Even insofar as the defendant believes that X is to be regarded as an independent company and that the group companies are to be treated as third parties in the context of the arm’s length principle, it was primarily Y that had access to the customer relationships with its subsidiaries. This is particularly supported by the fact that the Y allocated the order volume to the X and that the X had not concluded its own orders through contractual agreements with group companies. The Y was therefore itself in a position to control the customer relationships. The transfer of a business opportunity is therefore ruled out.

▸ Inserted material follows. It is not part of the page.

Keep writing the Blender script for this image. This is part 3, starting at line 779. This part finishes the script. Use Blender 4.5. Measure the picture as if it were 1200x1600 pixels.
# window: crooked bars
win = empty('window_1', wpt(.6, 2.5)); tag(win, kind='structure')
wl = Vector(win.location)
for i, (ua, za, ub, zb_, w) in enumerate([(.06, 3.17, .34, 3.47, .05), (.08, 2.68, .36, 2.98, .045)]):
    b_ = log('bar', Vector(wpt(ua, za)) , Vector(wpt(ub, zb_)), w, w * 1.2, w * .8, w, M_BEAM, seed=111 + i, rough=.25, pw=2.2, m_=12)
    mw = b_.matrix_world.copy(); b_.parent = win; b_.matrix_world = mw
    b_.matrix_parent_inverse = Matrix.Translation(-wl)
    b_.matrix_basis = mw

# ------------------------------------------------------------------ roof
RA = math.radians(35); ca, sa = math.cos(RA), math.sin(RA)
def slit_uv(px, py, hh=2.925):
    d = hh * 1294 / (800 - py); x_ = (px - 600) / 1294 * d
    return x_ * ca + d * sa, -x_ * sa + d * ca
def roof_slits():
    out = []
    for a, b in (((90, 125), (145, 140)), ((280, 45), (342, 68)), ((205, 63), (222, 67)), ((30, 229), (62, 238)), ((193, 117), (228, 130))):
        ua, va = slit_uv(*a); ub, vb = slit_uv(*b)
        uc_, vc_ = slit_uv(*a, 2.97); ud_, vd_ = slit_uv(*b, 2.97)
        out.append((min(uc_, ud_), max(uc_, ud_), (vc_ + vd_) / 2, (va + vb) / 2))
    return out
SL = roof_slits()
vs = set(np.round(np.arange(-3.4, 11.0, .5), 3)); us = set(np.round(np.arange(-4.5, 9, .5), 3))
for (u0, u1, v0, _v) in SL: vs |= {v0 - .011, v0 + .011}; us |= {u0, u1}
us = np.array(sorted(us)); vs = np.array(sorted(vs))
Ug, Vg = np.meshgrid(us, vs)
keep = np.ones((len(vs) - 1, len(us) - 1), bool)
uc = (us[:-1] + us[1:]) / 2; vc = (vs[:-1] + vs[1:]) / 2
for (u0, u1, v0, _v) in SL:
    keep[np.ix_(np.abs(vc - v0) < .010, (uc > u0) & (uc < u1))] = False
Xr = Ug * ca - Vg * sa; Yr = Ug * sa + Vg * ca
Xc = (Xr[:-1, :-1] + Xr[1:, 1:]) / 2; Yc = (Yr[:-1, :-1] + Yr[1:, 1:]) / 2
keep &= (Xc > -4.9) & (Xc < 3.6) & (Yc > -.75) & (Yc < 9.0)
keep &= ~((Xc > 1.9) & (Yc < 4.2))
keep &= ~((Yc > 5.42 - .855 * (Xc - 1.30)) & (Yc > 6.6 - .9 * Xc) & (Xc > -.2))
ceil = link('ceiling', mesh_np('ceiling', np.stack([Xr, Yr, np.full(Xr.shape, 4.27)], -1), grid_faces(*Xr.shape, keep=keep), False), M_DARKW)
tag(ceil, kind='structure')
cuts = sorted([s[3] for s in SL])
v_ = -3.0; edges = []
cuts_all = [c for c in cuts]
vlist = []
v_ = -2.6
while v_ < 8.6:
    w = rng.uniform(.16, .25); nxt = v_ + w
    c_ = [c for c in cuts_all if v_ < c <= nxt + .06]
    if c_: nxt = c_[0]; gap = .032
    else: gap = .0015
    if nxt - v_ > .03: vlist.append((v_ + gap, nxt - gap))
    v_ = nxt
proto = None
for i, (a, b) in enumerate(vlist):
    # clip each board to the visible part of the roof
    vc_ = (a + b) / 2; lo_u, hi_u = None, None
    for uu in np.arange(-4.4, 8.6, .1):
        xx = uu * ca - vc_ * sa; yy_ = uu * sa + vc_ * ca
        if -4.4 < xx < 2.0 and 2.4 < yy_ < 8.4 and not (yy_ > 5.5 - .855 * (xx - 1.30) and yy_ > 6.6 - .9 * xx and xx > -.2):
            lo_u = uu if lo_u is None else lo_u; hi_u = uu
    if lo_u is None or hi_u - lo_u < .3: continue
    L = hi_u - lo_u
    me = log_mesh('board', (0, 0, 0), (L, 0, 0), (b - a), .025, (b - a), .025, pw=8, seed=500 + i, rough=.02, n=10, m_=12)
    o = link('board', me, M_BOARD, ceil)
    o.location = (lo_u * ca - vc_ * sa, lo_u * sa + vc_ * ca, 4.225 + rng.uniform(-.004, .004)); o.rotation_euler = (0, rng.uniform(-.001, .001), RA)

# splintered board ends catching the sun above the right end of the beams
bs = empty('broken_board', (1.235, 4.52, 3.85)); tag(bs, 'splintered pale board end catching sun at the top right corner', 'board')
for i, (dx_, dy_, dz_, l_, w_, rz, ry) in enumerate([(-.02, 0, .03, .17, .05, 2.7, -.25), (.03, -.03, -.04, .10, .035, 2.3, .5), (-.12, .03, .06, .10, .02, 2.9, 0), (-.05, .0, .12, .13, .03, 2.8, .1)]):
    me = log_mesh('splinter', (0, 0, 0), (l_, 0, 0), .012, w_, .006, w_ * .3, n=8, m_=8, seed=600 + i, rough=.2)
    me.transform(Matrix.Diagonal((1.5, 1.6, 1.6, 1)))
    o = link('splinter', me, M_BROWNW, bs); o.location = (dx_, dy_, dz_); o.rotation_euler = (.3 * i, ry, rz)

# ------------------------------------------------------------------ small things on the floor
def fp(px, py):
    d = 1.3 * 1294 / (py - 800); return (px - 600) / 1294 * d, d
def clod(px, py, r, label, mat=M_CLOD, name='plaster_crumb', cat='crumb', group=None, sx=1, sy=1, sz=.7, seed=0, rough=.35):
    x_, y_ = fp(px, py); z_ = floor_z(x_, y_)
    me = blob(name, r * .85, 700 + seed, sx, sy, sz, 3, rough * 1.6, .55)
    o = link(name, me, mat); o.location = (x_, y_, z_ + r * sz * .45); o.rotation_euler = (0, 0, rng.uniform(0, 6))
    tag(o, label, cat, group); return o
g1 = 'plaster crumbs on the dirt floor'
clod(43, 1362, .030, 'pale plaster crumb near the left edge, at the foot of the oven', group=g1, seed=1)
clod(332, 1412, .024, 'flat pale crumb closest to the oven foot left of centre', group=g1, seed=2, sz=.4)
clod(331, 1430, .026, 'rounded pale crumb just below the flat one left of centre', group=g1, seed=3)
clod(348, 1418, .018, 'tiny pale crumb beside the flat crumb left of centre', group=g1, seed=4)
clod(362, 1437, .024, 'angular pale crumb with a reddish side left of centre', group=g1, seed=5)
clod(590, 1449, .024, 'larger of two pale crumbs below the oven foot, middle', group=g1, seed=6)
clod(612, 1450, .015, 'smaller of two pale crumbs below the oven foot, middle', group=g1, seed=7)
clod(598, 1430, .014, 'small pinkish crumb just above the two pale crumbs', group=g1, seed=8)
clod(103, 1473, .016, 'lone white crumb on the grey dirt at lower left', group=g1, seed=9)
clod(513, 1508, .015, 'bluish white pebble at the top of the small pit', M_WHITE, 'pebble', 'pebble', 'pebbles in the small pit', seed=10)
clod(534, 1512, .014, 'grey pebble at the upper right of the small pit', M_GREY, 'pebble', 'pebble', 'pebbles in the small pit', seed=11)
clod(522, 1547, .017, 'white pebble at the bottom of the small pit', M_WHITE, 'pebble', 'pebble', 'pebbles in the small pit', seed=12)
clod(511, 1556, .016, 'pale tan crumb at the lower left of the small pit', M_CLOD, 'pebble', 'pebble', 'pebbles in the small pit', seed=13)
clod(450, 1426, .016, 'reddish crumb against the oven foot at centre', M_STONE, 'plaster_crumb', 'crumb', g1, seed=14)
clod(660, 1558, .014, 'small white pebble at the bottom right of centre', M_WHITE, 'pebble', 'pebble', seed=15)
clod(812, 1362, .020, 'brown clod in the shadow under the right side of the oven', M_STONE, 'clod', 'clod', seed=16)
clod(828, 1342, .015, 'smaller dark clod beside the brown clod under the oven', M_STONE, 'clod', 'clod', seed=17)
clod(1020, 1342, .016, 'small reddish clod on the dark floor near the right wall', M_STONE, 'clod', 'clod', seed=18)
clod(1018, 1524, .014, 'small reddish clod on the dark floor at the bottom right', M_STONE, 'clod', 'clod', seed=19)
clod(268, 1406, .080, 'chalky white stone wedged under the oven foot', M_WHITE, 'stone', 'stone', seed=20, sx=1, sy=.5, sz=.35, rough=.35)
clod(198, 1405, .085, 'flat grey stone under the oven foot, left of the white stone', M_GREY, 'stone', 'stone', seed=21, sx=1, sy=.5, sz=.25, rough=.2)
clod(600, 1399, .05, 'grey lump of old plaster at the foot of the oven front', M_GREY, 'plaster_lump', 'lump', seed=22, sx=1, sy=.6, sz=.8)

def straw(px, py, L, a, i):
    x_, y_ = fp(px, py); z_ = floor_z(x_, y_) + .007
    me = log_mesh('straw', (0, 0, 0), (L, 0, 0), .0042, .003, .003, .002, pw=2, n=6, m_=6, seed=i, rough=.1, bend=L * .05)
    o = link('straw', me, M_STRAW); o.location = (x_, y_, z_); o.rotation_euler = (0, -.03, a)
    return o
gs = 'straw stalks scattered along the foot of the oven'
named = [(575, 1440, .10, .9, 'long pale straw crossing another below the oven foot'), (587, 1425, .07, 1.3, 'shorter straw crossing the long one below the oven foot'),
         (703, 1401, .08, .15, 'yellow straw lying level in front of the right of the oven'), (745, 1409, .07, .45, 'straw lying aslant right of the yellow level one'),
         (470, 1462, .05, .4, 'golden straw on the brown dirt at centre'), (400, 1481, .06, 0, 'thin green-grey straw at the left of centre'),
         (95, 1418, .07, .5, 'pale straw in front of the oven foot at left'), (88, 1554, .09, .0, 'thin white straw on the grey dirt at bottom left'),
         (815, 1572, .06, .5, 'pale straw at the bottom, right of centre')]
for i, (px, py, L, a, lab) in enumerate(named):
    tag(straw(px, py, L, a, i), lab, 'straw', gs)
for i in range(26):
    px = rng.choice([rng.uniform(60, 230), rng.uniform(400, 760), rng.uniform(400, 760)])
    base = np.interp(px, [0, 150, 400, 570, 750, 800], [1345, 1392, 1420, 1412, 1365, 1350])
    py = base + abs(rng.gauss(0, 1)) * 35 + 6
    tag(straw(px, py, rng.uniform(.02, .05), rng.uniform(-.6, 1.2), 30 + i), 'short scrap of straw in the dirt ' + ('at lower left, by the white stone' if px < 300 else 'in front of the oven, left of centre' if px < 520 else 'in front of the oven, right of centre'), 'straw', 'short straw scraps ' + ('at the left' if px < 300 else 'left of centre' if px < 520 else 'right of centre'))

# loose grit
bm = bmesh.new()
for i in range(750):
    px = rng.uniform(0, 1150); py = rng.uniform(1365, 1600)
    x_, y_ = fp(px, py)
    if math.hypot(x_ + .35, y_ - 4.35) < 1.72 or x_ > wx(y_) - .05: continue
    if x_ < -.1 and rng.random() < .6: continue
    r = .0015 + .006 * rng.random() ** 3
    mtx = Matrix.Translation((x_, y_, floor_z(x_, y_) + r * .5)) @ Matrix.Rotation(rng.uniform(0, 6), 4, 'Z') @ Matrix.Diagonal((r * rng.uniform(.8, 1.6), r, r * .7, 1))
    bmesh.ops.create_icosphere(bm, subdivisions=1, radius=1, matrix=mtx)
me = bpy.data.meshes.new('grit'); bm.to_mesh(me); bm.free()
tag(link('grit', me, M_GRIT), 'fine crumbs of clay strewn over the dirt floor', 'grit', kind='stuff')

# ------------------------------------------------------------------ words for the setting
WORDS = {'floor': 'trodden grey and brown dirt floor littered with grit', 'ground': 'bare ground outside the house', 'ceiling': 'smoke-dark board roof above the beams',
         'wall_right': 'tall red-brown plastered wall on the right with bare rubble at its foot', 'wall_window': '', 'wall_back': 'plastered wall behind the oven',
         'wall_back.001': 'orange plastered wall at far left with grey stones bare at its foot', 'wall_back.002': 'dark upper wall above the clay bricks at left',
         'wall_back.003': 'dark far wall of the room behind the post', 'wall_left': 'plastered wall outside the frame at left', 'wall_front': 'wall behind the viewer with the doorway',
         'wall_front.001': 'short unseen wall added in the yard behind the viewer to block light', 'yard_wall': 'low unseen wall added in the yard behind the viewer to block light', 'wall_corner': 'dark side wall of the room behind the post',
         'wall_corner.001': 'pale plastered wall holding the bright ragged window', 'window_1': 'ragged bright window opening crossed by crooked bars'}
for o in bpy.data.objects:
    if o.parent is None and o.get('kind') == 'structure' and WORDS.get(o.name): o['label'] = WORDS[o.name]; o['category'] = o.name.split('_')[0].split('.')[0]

Likewise, there is no granting of a business opportunity by transferring the customer relationships to external customers or a customer base for customers outside the group. Business relations with third parties outside the group and thus a customer base in the sense of external customers outside the group did not exist for X – as explained – to any significant extent. There is no contractual agreement on the transfer of the customer base or the business relations with third parties outside the group. Moreover, the defendant was not able to concretely demonstrate and prove that business relations with third parties outside the group had actually been transferred from X to the parent company. Thus, after the year in dispute, not a single contract between a former client of X from outside the group and the group parent or other group companies is known. Rather, X’s former external clients switched to other external suppliers after production was discontinued. According to all of the above, the Senate cannot establish that an increase in assets was prevented on the basis of company law.
A correction of income due to a transfer of functions pursuant to § 1 para. 3 sentence 9 AStG is also ruled out.”